SUMMARY: devalias path

From: Grant Lowe (glowe@sbcglobal.net)
Date: Wed Mar 01 2006 - 19:34:42 EST


I finally got this solved. I only got three replies,
from:
Layton Marvin J NNSY (LaytonMJ@nnsy.navy.mil)
Truhn, Chad M CTR N83-BRANCH (chad.truhn.ctr@navy.mil)
and
Darren Dunham (ddunham@taos.com).

The best answer that helped me track it down (came
from Chad):

I have run into this before, and I wish I could give
you a good way to
find out what it is but I really don't know. What I
do, and normally
works, is type in your path along with sd@ and then
your SCSI ID then
,(comma)0.

Example

/pci@1d,700000/scsi@4@1/sd@3,0

You had the sd@3 on there earlier and if the DVD-ROM
is at SCSI ID 3
then you had it right but just missing the ,0 . You
can find out what
you need to have by your probe-scsi-all command. It
will show you a
number beside the device and that is the number you
will use after the @
sign.

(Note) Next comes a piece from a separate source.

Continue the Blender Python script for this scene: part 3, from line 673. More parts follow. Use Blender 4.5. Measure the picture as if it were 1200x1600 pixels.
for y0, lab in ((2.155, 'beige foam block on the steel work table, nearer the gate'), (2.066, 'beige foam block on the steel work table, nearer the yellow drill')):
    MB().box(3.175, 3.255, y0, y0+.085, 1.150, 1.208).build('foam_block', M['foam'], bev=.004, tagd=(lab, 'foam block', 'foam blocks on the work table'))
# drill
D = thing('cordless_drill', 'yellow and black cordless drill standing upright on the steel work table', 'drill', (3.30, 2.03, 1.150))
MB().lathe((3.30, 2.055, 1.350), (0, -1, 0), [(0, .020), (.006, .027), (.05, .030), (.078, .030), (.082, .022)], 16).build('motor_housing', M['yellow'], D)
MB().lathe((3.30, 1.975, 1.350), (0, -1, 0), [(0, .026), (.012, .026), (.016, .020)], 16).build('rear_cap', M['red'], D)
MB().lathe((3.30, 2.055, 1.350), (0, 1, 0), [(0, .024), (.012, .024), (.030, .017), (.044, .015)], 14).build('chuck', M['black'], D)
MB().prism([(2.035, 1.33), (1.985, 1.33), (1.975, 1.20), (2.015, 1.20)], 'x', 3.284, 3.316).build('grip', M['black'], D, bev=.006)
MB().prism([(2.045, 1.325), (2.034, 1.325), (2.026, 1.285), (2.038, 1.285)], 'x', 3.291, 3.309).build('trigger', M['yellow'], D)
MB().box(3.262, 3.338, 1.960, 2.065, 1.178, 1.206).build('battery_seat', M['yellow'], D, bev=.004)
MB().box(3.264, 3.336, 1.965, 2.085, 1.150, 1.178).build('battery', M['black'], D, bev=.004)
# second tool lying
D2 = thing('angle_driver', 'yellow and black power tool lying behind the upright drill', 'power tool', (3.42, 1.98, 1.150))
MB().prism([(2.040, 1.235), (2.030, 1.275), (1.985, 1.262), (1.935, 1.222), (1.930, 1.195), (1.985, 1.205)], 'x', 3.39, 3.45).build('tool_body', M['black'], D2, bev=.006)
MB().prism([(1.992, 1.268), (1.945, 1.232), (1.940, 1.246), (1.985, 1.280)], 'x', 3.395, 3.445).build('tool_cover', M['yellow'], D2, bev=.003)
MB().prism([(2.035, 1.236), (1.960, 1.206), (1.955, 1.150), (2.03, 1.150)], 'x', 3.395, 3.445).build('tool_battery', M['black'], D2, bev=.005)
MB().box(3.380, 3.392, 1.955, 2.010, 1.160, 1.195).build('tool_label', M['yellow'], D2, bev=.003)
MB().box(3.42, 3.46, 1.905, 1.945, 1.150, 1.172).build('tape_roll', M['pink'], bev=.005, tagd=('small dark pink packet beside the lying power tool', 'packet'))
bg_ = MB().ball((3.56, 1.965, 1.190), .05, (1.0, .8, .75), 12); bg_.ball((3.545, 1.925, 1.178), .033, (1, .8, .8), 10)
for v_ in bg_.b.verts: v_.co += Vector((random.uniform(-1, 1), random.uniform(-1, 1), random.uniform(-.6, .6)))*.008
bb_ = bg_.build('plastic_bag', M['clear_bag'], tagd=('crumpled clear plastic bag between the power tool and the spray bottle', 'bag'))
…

You said you tried other combinations so I
don't know if you
tried this or not.

What worked was appending disk@3,0:f to the end of the
devalias path, so using his example, you would have
this:

/pci@1d,700000/scsi@4@1/sd@3,0/disk@3,0:f

Thanks for the help!

I have a Blade 2500 I want to install Solaris 10 on.
 
I don't think the blade is giving me the entire path
to a device. What I have is an external DVD-ROM
drive
that is connected to the onboard SCSI bus. I can
see
the device with a probe-scsi-all, but probe-scsi-all
only returns /pci@1d,700000/scsi@4@1 which I think
is
an imcomplete path. I've tried
/pci@1d,700000/scsi@4,1/sd@3 and that doesn't work.
I've tried other combinations as well.